**GOAL:**
Repeat exactly the lines running from the first line of the data to the line containing "S = 0.001548", both ends included, and nothing else; drop the pictures.
───── TASK INPUT ─────
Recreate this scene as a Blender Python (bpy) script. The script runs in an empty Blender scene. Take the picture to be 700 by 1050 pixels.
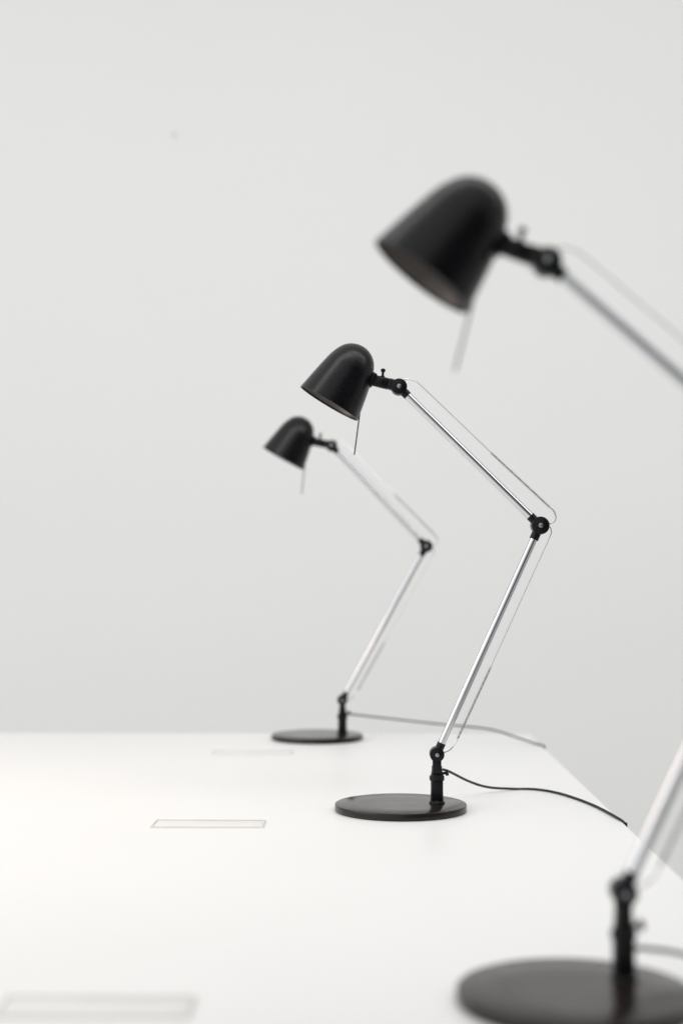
import bpy, bmesh, math
from mathutils import Vector, Matrix
scene = bpy.context.scene
col = scene.collection
R = math.radians
S = 0.001548      # detail unit used for the lamp's small dimensions (m)

# ------------------------------------------------------------------ materials
def new_mat(name):
    m = bpy.data.materials.new(name); m.use_nodes = True
    nt = m.node_tree; b = nt.nodes["Principled BSDF"]
    return m, nt, b
def simple(name, colr, rough, metal=0.0, nscale=60, rvar=0.08, bump=0.0, cvar=0.06, stretch=(1,1,1), spec=0.5):
    m, nt, b = new_mat(name)
    tc = nt.nodes.new("ShaderNodeTexCoord")
    mp = nt.nodes.new("ShaderNodeMapping"); mp.inputs["Scale"].default_value = stretch
    nz = nt.nodes.new("ShaderNodeTexNoise"); nz.inputs["Scale"].default_value = nscale; nz.inputs["Detail"].default_value = 6
    nt.links.new(tc.outputs["Object"], mp.inputs["Vector"]); nt.links.new(mp.outputs[0], nz.inputs["Vector"])
    mr = nt.nodes.new("ShaderNodeMapRange")
    mr.inputs["From Min"].default_value = .3; mr.inputs["From Max"].default_value = .7
    mr.inputs["To Min"].default_value = max(rough-rvar, .02); mr.inputs["To Max"].default_value = rough+rvar
    nt.links.new(nz.outputs["Fac"], mr.inputs["Value"]); nt.links.new(mr.outputs[0], b.inputs["Roughness"])
    mx = nt.nodes.new("ShaderNodeMix"); mx.data_type = 'RGBA'
    mx.inputs["A"].default_value = tuple(c*(1-cvar) for c in colr)+(1,)
    mx.inputs["B"].default_value = tuple(min(c*(1+cvar),1) for c in colr)+(1,)
    nt.links.new(nz.outputs["Fac"], mx.inputs["Factor"]); nt.links.new(mx.outputs["Result"], b.inputs["Base Color"])
    b.inputs["Metallic"].default_value = metal
    b.inputs["Specular IOR Level"].default_value = spec
    if bump > 0:
        bp = nt.nodes.new("ShaderNodeBump"); bp.inputs["Strength"].default_value = bump; bp.inputs["Distance"].default_value = .001
        nt.links.new(nz.outputs["Fac"], bp.inputs["Height"]); nt.links.new(bp.outputs[0], b.inputs["Normal"])
    return m
M_shade  = simple("black_lacquer", (.0034,.0037,.0046), .28, nscale=70, rvar=.06, bump=.08, stretch=(1,1,9), cvar=.2, spec=.26)
M_inner  = simple("shade_inside", (.115,.100,.090), .36, metal=.45, nscale=40)
M_black  = simple("black_plastic", (.004,.0045,.0055), .32, nscale=150, rvar=.06, bump=.03, spec=.22)
M_base   = simple("black_base_metal", (.0145,.0108,.0095), .19, nscale=30, rvar=.03, spec=.31)
M_chrome = simple("polished_steel", (.59,.60,.62), .10, metal=1, nscale=30, rvar=.03)
M_wire   = simple("thin_steel_wire", (.55,.56,.57), .25, metal=1, nscale=30)
M_spring = simple("spring_steel", (.42,.42,.43), .3, metal=1)
M_screw  = simple("screw_steel", (.35,.36,.38), .3, metal=1)
M_rod    = simple("dark_rod", (.06,.06,.065), .35, metal=.3)
M_cord   = simple("cord_rubber", (.007,.009,.018), .5, spec=.25)
M_table  = simple("white_laminate", (.810,.808,.800), .42, nscale=2.2, rvar=.05, cvar=.008)
M_flap   = simple("outlet_lid_metal", (.745,.74,.725), .38, nscale=25)
M_frame  = simple("outlet_frame_metal", (.70,.665,.625), .35, metal=.1, nscale=25)
M_leg    = simple("leg_paint", (.7,.7,.7), .4)
M_wall   = simple("wall_paint", (.846,.849,.838), .9, nscale=1.3, cvar=.008, spec=.2)
M_floor  = simple("floor_screed", (.50,.50,.495), .7, nscale=6, cvar=.12, bump=.1)
M_plug   = simple("wall_filler", (.70,.70,.685), .9)

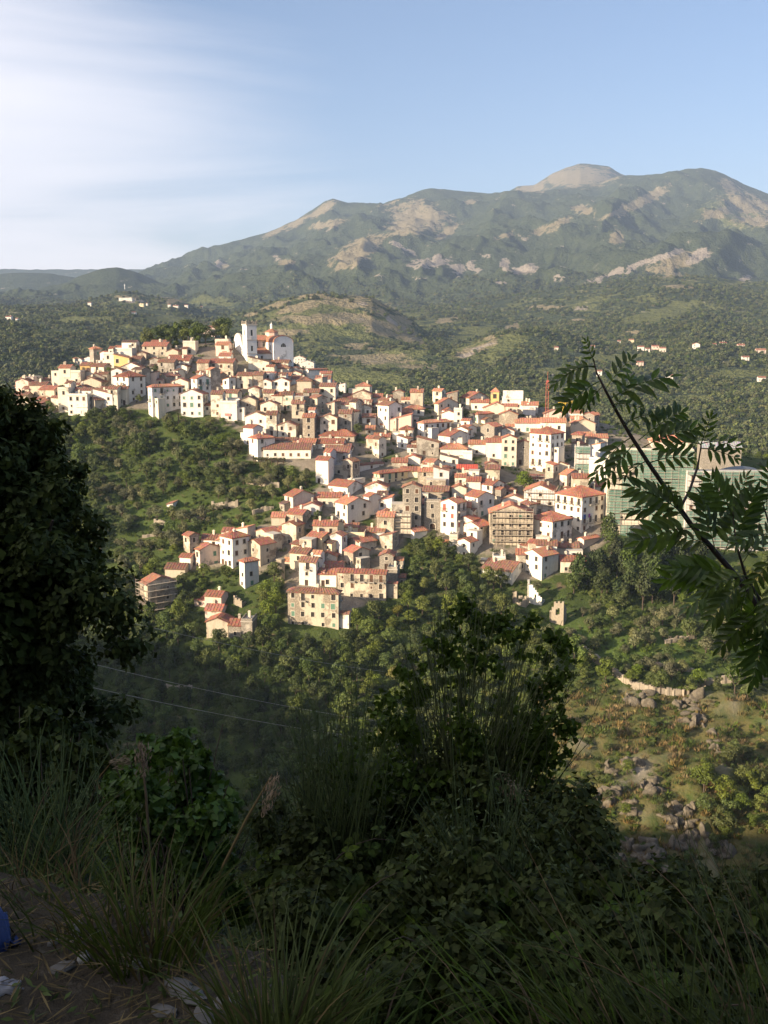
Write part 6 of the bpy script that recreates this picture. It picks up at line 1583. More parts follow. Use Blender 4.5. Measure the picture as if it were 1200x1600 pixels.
for i in np.where(single)[0]:
    k = kind[i]; lb = LBL[k]
    if not (town[i] or hl[i] or (ol[i] and tpx[i] > 700)):
        nd = {'broad': 'leafy fresh-green tree', 'mid': 'mid-green bushy tree', 'yellow': 'yellowish green tree', 'olive': 'grey-green olive tree', 'holm': 'dark evergreen oak'}[k]
        lb = nd + ' ' + min(ANCH, key=lambda q: (q[0] - tpx[i]) ** 2 + (1.3 * (q[1] - tpy[i])) ** 2)[2]
    if town[i] and k != 'holm': lb = {'olive': 'olive tree in a gap between the town houses'}.get(k, ('fresh-green' if k == 'broad' else 'yellowish' if k == 'yellow' else 'mid-green') + ' tree in a gap between the town houses')
    elif hl[i] and k == 'holm': lb = 'tall dark evergreen oak in the clump under the green-netted building'
    elif ol[i] and k == 'olive' and tpx[i] > 700: lb = 'grey-green olive tree in the bright meadow above the rocky slope'
    plant(k, i, (tx[i], ty[i], tz[i] - .1), rng.uniform(0, 6.28), scl[i], lb, sz=rng.uniform(.78, 1.3), group= {'broadleaf_tree': 'broadleaf trees of the ravine', 'olive_tree': 'olive trees round the town', 'evergreen_oak': 'evergreen oaks of the hillside'}[KIND[k][0]])
# singled-out trees
def tree_at(px, py, k, s, label, v=0, sz=1.0, t0=230, group=None):
    p, D = hit(px, py, t0); p[2] = float(ground_z(p[0], p[1])) - .1
    return plant(k, v, p, rng.uniform(0, 6), s, label, group, sz)
tree_at(819, 770, 'broad', 1.35, 'round green tree standing among the houses under the big hipped white block', 1)
tree_at(560, 682, 'broad', .85, 'leafy tree in the dip beside a dim grey stone house', 2)
tree_at(727, 656, 'broad', .7, 'little garden tree by the steps of the second hilltop', 3)
tree_at(497, 818, 'mid', .75, 'dark garden tree in the courtyard of the upper spur', 1)
tree_at(516, 822, 'mid', .55, 'smaller dark garden tree in the courtyard of the upper spur', 2)
tree_at(172, 592, 'mid', .8, 'dark tree beside the small-balconied cream house of the upper row', 0)
tree_at(243, 598, 'mid', .75, 'slender tree right by the gable over the arcaded palazzo', 1, 1.6)
tree_at(435, 755, 'broad', 1.05, 'broad green tree under the pergola houses', 0)
tree_at(456, 752, 'broad', 1.0, 'second broad green tree under the pergola houses, next to the buttress house', 1)
hx = [(222,530,.8),(236,526,.95),(250,524,1.0),(264,522,1.1),(278,521,1.1),(291,526,.9),(300,514,1.0),(308,530,.7),(346,524,.9),(356,522,1.0),(366,521,1.0),(374,524,.9),(334,528,.6),(272,532,.7),(256,534,.7),(226,540,.8),(243,539,.9),(262,538,.9),(284,536,.9),(302,536,.8),(318,534,.7),(346,531,.7),(212,536,.7),(332,520,.8),(310,516,.9)]
for i, (x, y, s) in enumerate(hx):
    p, D = hit(x, y + 10, 230); g_ = float(ground_z(p[0], p[1] + 6)); p = np.array((p[0], p[1] + 6, g_))
    top = at(x, y - 16, D)[2]; plant('mid' if i % 3 else 'broad', i, p, i * 1.3, max(1.0, min(2.2, (top - g_) / 4.2)) , 'tree of the dark green clump on the very hilltop behind the church', 'trees on the hilltop by the church')
# palm on the scrub edge below the arcaded palazzo
p, D = hit(279, 664, 230); pr_ = empty('palm_tree', p); tag(pr_, 'palm tree at the scrub edge below the arcaded palazzo', 'palm tree')
b = MB(); b.tube([(0, 0, -1), (.1, 0, 2), (.05, .1, 4.2)], [.28, .22, .2], 8); b.build('trunk', M['bark'], pr_)
Vs, Fs, o_ = [], [], 0
for j in range(16):
    t_ = j * 2.4; el = rng.uniform(-.2, 1.1); pr2 = np.array((0.05, .1, 4.2)); P_, D_ = [], []
    for s in np.linspace(.1, 1, 12):
        d = np.array((math.cos(t_) * math.cos(el), math.sin(t_) * math.cos(el), math.sin(el) - 1.5 * s * s)); q = pr2 + np.array((math.cos(t_), math.sin(t_), 0)) * 2.6 * s * math.cos(el) + np.array((0, 0, 2.0 * s * math.sin(el) - 1.3 * s * s))
        sd = np.array((-math.sin(t_), math.cos(t_), 0))
        for sg in (-1, 1): P_.append(q + sd * sg * .28); D_.append(sd * sg + d * .6)
    V, F = rhombi(np.array(P_), np.array(D_), np.tile((0, 0, 1.), (len(P_), 1)), .7, .16); Vs.append(V); Fs.append(F + o_); o_ += len(V)
link('fronds', npmesh('fronds', np.concatenate(Vs), np.concatenate(Fs), LM['mid']), pr_)
# vine over the pergola
n = 900; P_ = np.c_[rng.uniform(-6, 6, n), rng.uniform(-.4, 2.9, n), 2.95 + rng.uniform(-.5, .45, n)]
V, F = rhombi(P_, unit(n, rng), unit(n, rng) * .5 + (0, 0, 1), .42, .32); link('vine', npmesh('vine', V, F, LM['mid']), pg)['kind'] = 'stuff'

rest = ~single; names = ['broad', 'mid', 'yellow', 'olive', 'holm', 'shrub']
ml, off = [], {}
for k in names: off[k] = len(ml); ml += [c for c, t in KIND[k][1]]
idx = np.array([off[k] + rng.integers(len(KIND[k][1])) for k in kind])
scatter('woodland', 'the rest of the leafy wood and scrub on the slopes round the town', 'woodland', np.c_[tx, ty, tz - .2][rest], rng.uniform(0, 6.28, rest.sum()), scl[rest], idx[rest], ml)
# undergrowth on the slopes: shrubs in the green, dry tufts and shrubs on the rocky side
n = 38000
ux = rng.uniform(-170, 190, n); uy = rng.uniform(175, 480, n); uz = ground_z(ux, uy); upx, upy, uD = pix(ux, uy, uz)
ud = inpoly(upx, upy, DRYP[0]); uo = inpoly(upx, upy, OLIVEP[0]) | inpoly(upx, upy, OLIVEP[1]); ut = inpoly(upx, upy, TOWNP[0])
ok = clear_of_houses(ux, uy, -.5) & (ud | (rng.uniform(0, 1, n) < .7)) & (upx > -60) & (upx < 1260) & (rng.uniform(0, 1, n) < np.where(ut, .3, np.where(uo, .75, .9)))
g_ = [grass_tuft('dry_tuft', LM['dry'], i, 60, 1.1, 1.1, .14) for i in range(3)] + [grass_tuft('grass_tuft', LM['grass'], i + 5, 60, 1.0, 1.1, .14) for i in range(3)] + [c for c, t in KIND['shrub'][1]]
q = rng.uniform(0, 1, n); ui = np.where(ud, np.where(q < .34, rng.integers(0, 3, n), np.where(q < .66, rng.integers(3, 6, n), rng.integers(6, 9, n))), np.where(q < .4, rng.integers(3, 6, n), rng.integers(6, 9, n)))
us_ = rng.uniform(.5, 1.45, n) * np.where(ui >= 6, .62, 1.0)
# the bare crags carry little
rk_ = bil(rock, ux, uy, NX0, NY0, ST); ok &= rng.uniform(0, 1, n) > rk_ * 1.1
scatter('undergrowth', 'shrubs and grass tufts on the slopes round the town', 'undergrowth', np.c_[ux, uy, uz - .05][ok], rng.uniform(0, 6.28, ok.sum()), us_[ok], ui[ok], g_)
# the wooded country beyond
fm = [crown_mesh('far_crown', 900 + i, LM[m], h=h_, rad=3.4, lobes=7, n=150, size=1.5, z0=-.8) for i, (m, h_) in enumerate((('far', 4.6), ('far', 5.4), ('dark', 5.0), ('mid', 4.2), ('olive', 3.4)))]
n = 60000
ru = rng.uniform(-.46, .46, n); ry = 560 * (3300 / 560) ** (rng.uniform(0, 1, n) ** .85)
rx = ru * ry; rz_ = ground_z(rx, ry); fpx, fpy, fD = pix(rx, ry, rz_)
iu = np.clip(np.interp(ru, us, _lu), 0, NU - 1).astype(int); iv = np.clip(np.interp(ry, ys, _lv), 0, NV - 1).astype(int)
den = .92 - np.maximum(bare[iv, iu] * 1.0, np.maximum(grass[iv, iu] * 1.25, rockm[iv, iu])) + fbm(rx / 70, ry / 70, 900, 3) * .6
ok = (rng.uniform(0, 1, n) < den) & clear_of_houses(rx, ry, 3)
near_hill = near_z(np.clip(rx, NX0, NX1), np.clip(ry, NY0, NY1)) > rz_ - .5
ok &= ~(near_hill & (ry < 560))
fi = np.where(rng.uniform(0, 1, n) < .12, 4, rng.integers(0, 4, n)); fs = rng.uniform(.55, 1.15, n) * np.clip(.8 + ry / 3500, 1, 1.7)
scatter('far_woods', 'woods and groves covering the country beyond the town', 'woods', np.c_[rx, ry, rz_ - .3][ok], rng.uniform(0, 6.28, ok.sum()), fs[ok], fi[ok], fm)
# ---- crags breaking through the dry slope
def rock_mat():
    t = NT('crag_rock'); P = t.pos(); n = t.noise(P, .8, 6, .7); f = t.noise(t.mapv(P, (1, 1, 2.2)), 3.0, 5, .7)
    c = t.mix(t.rng(n, .3, .7), (.095, .082, .062), (.245, .21, .16)); c = t.mix(t.rng(f, .55, .7), c, (.10, .095, .075))
    return t.pbsdf(c, .95, .08, t.bump(t.math('ADD', n, f), 1.0, .35))
M['crag'] = rock_mat()
def outcrop(px, py, wpx, hpx, label, seed):
    P, D = hit(px, py, 190); m = D / 1600; r = np.random.default_rng(seed); Vs, Fs, o = [], [], 0
    nb = max(6, int(wpx * hpx / 55))
    for i in range(nb):
        n, k = 20, 13; x, y = P[0] + r.uniform(-.5, .5) * wpx * m, P[1] + r.uniform(-.5, .5) * hpx * m * 1.6
        z = float(ground_z(x, y)); s = np.array((r.uniform(.6, 2.4), r.uniform(.7, 1.6), r.uniform(.5, 2.3))) * min(1.15, .42 + wpx / 70)
        t, f = np.meshgrid(np.linspace(.05, math.pi - .05, k), np.linspace(0, 2 * math.pi, n, endpoint=False), indexing='ij')
        V = np.stack([np.sin(t) * np.cos(f), np.sin(t) * np.sin(f), np.cos(t)], -1).reshape(-1, 3)
        q = V * 2.2 + r.uniform(-50, 50, 3); pn = unit(13, r); pd = r.uniform(.55, 1.0, 13); dt = V @ pn.T
        d = np.min(np.where(dt > .08, pd / np.maximum(dt, .08), 9), 1); d = np.minimum(d, 1.35) * (1 + .16 * fbm(q[:, 0] + q[:, 2] * .7, q[:, 1] - q[:, 2] * .6, seed + i, 3))
        tl = r.uniform(-.5, .5); V = V * d[:, None] * s; V[:, 0] += V[:, 2] * tl; V = V + np.array((x, y, z + s[2] * .1)) - P
        g = np.arange(n * k).reshape(k, n)
        F = np.stack([g[:-1], g[1:], np.roll(g[1:], -1, 1), np.roll(g[:-1], -1, 1)], -1).reshape(-1, 4)
        Vs.append(V); Fs.append(F + o); o += len(V)
    ob = link('rock_outcrop', npmesh('rock_outcrop', np.concatenate(Vs), np.concatenate(Fs), M['crag']), None, P); tag(ob, label, 'rock', 'crags on the dry slope')
for i, (x, y, w, h, lb) in enumerate((
 (1000,1096,44,14,'long crag just under the bent terrace wall'), (1080,1118,36,34,'large pale crag high on the dry slope'), (1112,1150,16,24,'narrow crag beside the large pale one'), (1118,1172,10,14,'small bright rock under the narrow crag'),
 (985,1195,28,14,'low crag in the middle of the dry slope'), (1018,1232,30,24,'broken crag above the shaded foot of the dry slope'), (955,1205,12,22,'steep dark crag at the leafy side of the dry slope'), (950,1250,26,28,'stacked crag left of the broken one'),
 (985,1265,22,16,'crag right by the shade line'), (1052,1262,16,26,'dark standing crag by the shade line'), (1075,1268,18,14,'flat crag by the shade line'), (1065,1310,40,34,'great crag in the shade at the foot of the dry slope'),
 (1015,1330,34,30,'shaded crag left of the great one'), (975,1325,24,22,'outer shaded crag above the brambles'), (1120,1330,40,20,'shaded crag at the outer end above the grass'), (925,1290,20,20,'crag half hidden by the broom leaves'), (1035,1375,34,22,'lowest shaded crag above the brambles'),
 (1055,1000,20,8,'pinkish rocks in the olive meadow'), (848,1090,10,10,'rock under the tall broom leaves'), (280,1345,24,20,'shaded rock low in the ravine by the leafy shrub'), (410,1340,26,40,'dark rock face deep in the ravine'))): outcrop(x, y, w, h, lb, 700 + i)
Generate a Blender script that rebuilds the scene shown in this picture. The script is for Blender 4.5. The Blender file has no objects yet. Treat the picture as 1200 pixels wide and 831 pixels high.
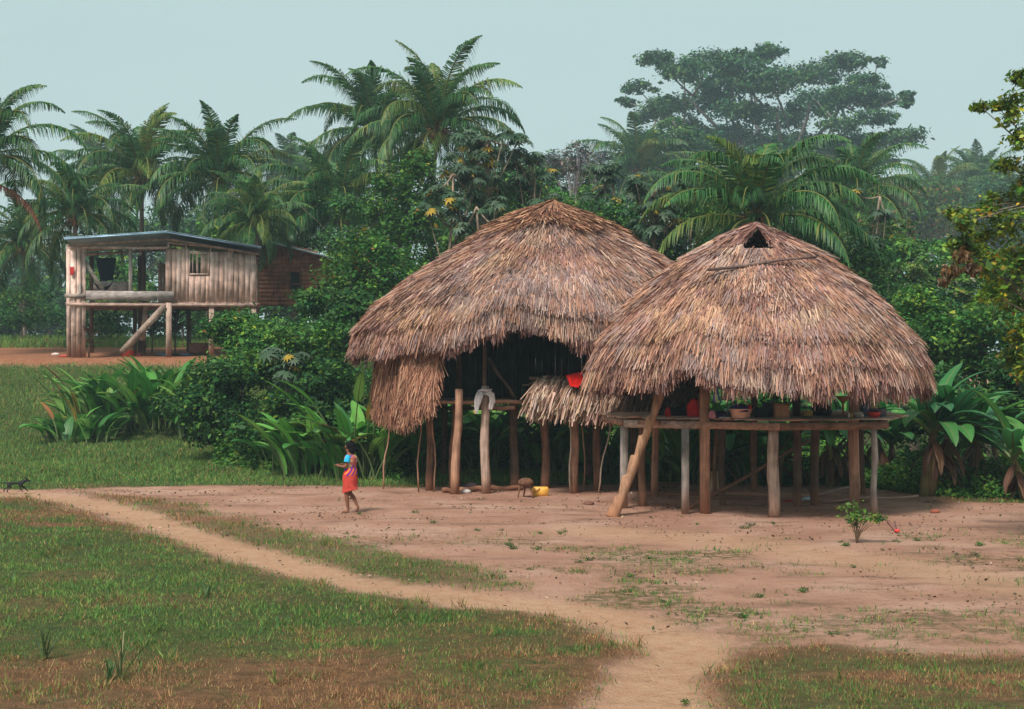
import bpy, math, random
import numpy as np
from mathutils import Vector, Matrix

random.seed(11)
RNG = np.random.default_rng(11)
R = math.radians
sc = bpy.context.scene
COL = sc.collection

# ------------------------------------------------------------------ camera
CAMH, FPX, HZ = 3.19, 1667.0, 425.0
cam_d = bpy.data.cameras.new('camera')
cam_d.lens = 50.0
cam_d.sensor_width = 36.0
cam_d.shift_y = 9.5 / 1200.0
cam_d.clip_start = 0.1
cam_d.clip_end = 3000.0
cam = bpy.data.objects.new('camera', cam_d)
cam.location = (0, 0, CAMH)
cam.rotation_euler = (R(90), 0, 0)
COL.objects.link(cam)
sc.camera = cam

# ------------------------------------------------------------------ light
SUN_EL, SUN_AZ = 53.0, -150.0          # azimuth clockwise from +Y (view direction): from behind the viewer's left
world = bpy.data.worlds.new('World')
sc.world = world
world.use_nodes = True
wn, wl = world.node_tree.nodes, world.node_tree.links
wn.clear()
w_out = wn.new('ShaderNodeOutputWorld')
w_bg = wn.new('ShaderNodeBackground')
w_sky = wn.new('ShaderNodeTexSky')
w_sky.sky_type = 'NISHITA'
w_sky.sun_disc = False
w_sky.sun_elevation = R(SUN_EL)
w_sky.sun_rotation = R(SUN_AZ)
w_sky.air_density = 1.2
w_sky.dust_density = 4.0
w_sky.ozone_density = 1.5
w_mix = wn.new('ShaderNodeMix')
w_mix.data_type = 'RGBA'
w_mix.inputs[0].default_value = 0.88   # thin even cloud over the clear sky
w_mix.inputs[7].default_value = (5.0, 6.6, 6.5, 1)
wl.new(w_sky.outputs[0], w_mix.inputs[6])
w_tc = wn.new('ShaderNodeTexCoord'); w_mp = wn.new('ShaderNodeMapping'); w_mp.inputs['Scale'].default_value = (1.2, 1.2, 5)
w_nz = wn.new('ShaderNodeTexNoise'); w_nz.inputs['Scale'].default_value = 1.6; w_nz.inputs['Detail'].default_value = 4
w_cr = wn.new('ShaderNodeMix'); w_cr.data_type = 'RGBA'
w_cr.inputs[6].default_value = (4.8, 6.35, 6.35, 1); w_cr.inputs[7].default_value = (5.8, 7.3, 7.1, 1)
wl.new(w_tc.outputs['Generated'], w_mp.inputs[0]); wl.new(w_mp.outputs[0], w_nz.inputs['Vector']); wl.new(w_nz.outputs[0], w_cr.inputs[0]); wl.new(w_cr.outputs[2], w_mix.inputs[7])
wl.new(w_mix.outputs[2], w_bg.inputs[0])
w_bg.inputs[1].default_value = 0.10
wl.new(w_bg.outputs[0], w_out.inputs[0])

sun_d = bpy.data.lights.new('sun', 'SUN')
sun_d.energy = 4.4
sun_d.angle = R(14)
sun_d.color = (1.0, 0.925, 0.85)
sun = bpy.data.objects.new('sun', sun_d)
COL.objects.link(sun)
az = R(SUN_AZ)
sdir = Vector((math.sin(az) * math.cos(R(SUN_EL)), math.cos(az) * math.cos(R(SUN_EL)), math.sin(R(SUN_EL))))
sun.rotation_euler = sdir.to_track_quat('Z', 'Y').to_euler()
sun.location = sdir * 60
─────
**RESULT OF THE TASK:**
Recreate this scene as a Blender Python (bpy) script. The script runs in an empty Blender scene. Take the picture to be 700 by 1050 pixels.
import bpy, bmesh, math
from mathutils import Vector, Matrix
scene = bpy.context.scene
col = scene.collection
R = math.radians
S = 0.001548      # detail unit used for the lamp's small dimensions (m)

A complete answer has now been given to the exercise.